TASK BRIEF
Identify all lines below that hold "Blender" and collect them.

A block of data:

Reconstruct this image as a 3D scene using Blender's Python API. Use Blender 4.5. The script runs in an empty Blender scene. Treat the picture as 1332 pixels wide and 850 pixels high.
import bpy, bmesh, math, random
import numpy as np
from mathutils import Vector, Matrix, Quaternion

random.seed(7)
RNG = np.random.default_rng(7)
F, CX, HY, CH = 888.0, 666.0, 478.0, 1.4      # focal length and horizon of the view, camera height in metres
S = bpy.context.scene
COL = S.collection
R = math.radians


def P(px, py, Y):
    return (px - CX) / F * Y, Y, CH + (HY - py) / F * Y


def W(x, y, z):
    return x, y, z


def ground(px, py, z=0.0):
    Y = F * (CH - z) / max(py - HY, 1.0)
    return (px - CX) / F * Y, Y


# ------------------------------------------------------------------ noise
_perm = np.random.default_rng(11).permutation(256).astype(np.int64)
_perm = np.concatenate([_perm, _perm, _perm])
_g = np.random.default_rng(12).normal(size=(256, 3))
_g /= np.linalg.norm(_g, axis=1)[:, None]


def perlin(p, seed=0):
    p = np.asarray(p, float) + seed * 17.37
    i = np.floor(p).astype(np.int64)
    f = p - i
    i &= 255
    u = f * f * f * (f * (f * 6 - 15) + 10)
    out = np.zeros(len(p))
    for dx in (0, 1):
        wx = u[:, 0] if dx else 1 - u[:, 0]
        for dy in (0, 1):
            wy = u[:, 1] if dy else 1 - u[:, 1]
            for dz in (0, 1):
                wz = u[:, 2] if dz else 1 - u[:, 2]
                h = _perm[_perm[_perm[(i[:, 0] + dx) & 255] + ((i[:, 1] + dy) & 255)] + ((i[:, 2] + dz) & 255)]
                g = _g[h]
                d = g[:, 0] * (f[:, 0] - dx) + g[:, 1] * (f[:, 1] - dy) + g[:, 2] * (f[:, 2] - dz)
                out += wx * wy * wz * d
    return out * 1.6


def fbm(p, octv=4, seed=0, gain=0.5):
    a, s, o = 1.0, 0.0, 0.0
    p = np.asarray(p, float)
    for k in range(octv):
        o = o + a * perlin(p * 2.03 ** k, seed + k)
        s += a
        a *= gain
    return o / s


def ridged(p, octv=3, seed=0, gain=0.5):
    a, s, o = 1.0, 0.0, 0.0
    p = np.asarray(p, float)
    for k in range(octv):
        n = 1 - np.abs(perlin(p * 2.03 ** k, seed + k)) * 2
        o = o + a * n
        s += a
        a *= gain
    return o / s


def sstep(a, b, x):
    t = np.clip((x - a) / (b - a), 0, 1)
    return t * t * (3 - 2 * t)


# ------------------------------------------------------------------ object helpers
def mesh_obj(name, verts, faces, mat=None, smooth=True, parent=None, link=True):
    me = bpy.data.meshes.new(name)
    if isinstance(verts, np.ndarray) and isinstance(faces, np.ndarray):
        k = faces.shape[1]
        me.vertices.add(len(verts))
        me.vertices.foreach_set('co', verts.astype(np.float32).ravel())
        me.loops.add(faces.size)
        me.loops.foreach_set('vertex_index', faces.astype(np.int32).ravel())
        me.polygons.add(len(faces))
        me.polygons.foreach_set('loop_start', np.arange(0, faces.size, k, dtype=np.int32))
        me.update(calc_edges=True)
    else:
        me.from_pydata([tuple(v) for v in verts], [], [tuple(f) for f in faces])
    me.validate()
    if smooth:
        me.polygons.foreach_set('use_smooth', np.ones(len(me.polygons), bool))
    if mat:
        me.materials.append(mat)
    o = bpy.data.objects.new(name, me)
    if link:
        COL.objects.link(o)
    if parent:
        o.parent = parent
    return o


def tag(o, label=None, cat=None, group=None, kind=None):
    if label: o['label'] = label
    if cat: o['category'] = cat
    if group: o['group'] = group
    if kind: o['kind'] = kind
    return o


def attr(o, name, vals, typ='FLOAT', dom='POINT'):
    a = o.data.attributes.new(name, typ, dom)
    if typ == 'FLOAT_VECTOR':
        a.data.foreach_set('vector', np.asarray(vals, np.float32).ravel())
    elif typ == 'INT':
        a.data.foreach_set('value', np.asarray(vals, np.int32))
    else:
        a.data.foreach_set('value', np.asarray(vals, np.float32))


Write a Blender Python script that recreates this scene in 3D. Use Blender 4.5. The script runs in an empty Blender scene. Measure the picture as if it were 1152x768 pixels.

WRITTEN ANSWER
Reconstruct this image as a 3D scene using Blender's Python API. Use Blender 4.5. The script runs in an empty Blender scene. Treat the picture as 1332 pixels wide and 850 pixels high.
Write a Blender Python script that recreates this scene in 3D. Use Blender 4.5. The script runs in an empty Blender scene. Measure the picture as if it were 1152x768 pixels.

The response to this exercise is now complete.